This article presents an optimized lost foam casting process for manufacturing ultra-high chromium alloy impellers under acid corrosion environments. Through alloy composition refinement, advanced gating system design, and grain refinement strategies, defect-free castings with enhanced wear-corrosion resistance were achieved.
1. Chemical Composition Optimization
The alloy design focuses on achieving balanced carbide distribution and matrix stability. Key elements were selected based on their metallurgical functions:
| Element | Function | Content Range (wt%) |
|---|---|---|
| C | Carbide formation | 2.5–3.2 |
| Cr | Corrosion resistance | 33.0–45.0 |
| Mo | High-temperature stability | 0.5–3.0 |
| Ni | Austenite stabilization | 3.0–6.0 |
| Cu | Corrosion potential enhancement | 1.0–3.5 |
| Ce | Grain refinement | 0.03–0.1 |
The phase composition after heat treatment follows:
$$ V_{carbide} = 30\%,\ V_{ferrite} = 45\%,\ V_{austenite} = 25\% $$
where carbide morphology consists of M23C6 with limited M7C3 phases.
2. Lost Foam Casting Process Design
2.1 Gating System Configuration
The bottom-gating system was designed using rapid filling theory for lost foam casting:
- Cross-sectional area ratio: 1.3–2.2× conventional sand casting
- Pouring temperature: 1,440°C ± 10°C
- Vacuum pressure: 0.04–0.06 MPa
The filling velocity (v) follows:
$$ v = \frac{Q}{A} = \frac{\sqrt{2gH}}{\sqrt{1 + f\frac{L}{D}}} $$
where Q = flow rate, A = gating area, H = metallostatic head, f = friction factor.
2.2 Riser Design Strategy
Multi-riser system addresses shrinkage and thermal stresses:
| Parameter | Value |
|---|---|
| Riser neck ratio | 1.05–1.15× hot spot |
| Riser diameter | 3.5–5× hot spot |
| Riser height | 1.2–1.5× diameter |
Solidification control equation:
$$ t_f = B\left(\frac{V}{A}\right)^2 $$
where tf = solidification time, B = mold constant, V/A = modulus.

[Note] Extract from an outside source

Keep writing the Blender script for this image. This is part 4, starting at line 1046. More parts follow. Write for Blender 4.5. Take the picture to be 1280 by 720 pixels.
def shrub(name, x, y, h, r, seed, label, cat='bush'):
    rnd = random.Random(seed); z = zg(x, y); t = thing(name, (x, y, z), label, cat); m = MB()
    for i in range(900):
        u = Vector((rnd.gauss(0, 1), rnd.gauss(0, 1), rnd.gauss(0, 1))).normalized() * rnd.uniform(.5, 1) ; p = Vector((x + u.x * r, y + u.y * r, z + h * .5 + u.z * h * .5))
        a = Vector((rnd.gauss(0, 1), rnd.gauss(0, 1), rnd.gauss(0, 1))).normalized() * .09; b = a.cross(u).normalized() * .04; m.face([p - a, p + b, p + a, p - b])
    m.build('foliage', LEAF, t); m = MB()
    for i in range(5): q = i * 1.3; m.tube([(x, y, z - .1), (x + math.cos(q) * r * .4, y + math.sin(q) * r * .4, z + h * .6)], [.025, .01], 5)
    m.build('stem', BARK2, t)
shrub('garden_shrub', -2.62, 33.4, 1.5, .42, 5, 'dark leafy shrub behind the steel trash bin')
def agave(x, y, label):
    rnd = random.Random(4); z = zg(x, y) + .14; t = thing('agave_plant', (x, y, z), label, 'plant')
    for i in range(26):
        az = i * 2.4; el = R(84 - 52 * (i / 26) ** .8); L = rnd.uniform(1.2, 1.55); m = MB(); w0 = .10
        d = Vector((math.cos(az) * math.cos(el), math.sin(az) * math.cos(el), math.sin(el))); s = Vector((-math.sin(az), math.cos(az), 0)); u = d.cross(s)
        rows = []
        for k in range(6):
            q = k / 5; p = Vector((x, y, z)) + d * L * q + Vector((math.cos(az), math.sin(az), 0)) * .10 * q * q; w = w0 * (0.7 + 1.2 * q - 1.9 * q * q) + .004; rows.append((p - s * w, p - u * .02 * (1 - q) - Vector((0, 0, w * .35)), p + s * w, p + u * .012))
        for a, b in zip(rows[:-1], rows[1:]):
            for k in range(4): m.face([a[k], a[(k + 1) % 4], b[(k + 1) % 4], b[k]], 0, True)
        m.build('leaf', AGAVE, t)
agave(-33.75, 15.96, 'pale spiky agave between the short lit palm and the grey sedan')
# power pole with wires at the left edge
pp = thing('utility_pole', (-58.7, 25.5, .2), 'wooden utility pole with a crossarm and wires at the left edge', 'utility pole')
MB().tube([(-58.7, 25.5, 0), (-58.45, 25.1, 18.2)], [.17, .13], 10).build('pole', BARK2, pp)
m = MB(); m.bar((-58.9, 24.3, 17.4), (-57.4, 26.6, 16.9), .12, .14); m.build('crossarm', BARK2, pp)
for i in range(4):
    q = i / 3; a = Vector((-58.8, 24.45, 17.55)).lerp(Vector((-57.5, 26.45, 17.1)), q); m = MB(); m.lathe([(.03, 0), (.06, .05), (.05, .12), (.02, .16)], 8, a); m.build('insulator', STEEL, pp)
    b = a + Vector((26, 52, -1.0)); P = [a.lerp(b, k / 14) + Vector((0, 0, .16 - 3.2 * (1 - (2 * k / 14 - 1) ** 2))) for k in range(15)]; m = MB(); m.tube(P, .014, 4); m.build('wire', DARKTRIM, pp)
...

3. Grain Refinement Techniques
3.1 Embedded Chilling System
Precision-designed steel sleeves (45#淬火态) were incorporated as internal chills:
- Wall thickness: 15–20 mm
- Contact surface roughness: Ra 6.3–12.5 μm
- Cooling capacity: 2.3–3.5× conventional sand mold
3.2 Inoculation Treatment
Two-stage inoculation was implemented:
- Ce-based rare earth (0.08–0.12 wt%) bottom inoculation
- High-carbon FeCr (0.6–1.2 mm granules) stream inoculation
Grain size refinement follows Hall-Petch relationship:
$$ \sigma_y = \sigma_0 + \frac{k}{\sqrt{d}} $$
where σy = yield strength, d = grain diameter, σ0 and k = material constants.
4. Process Validation
The lost foam casting process demonstrated:
| Parameter | Value |
|---|---|
| Surface roughness | Ra 12.5–25 μm |
| Dimensional accuracy | CT8–CT9 |
| Defect rate | < 0.8% |
| Service life | > 6,000 hrs (pH=1–2) |
The success of this lost foam casting development lies in synergistic optimization of:
- Alloy chemistry for corrosion-wear balance
- Gating/riser design addressing foam decomposition effects
- Multi-stage grain refinement mechanisms
This approach establishes a technical foundation for manufacturing complex corrosion-resistant components via lost foam casting, particularly suitable for mining and metallurgical applications requiring combined erosion and chemical resistance.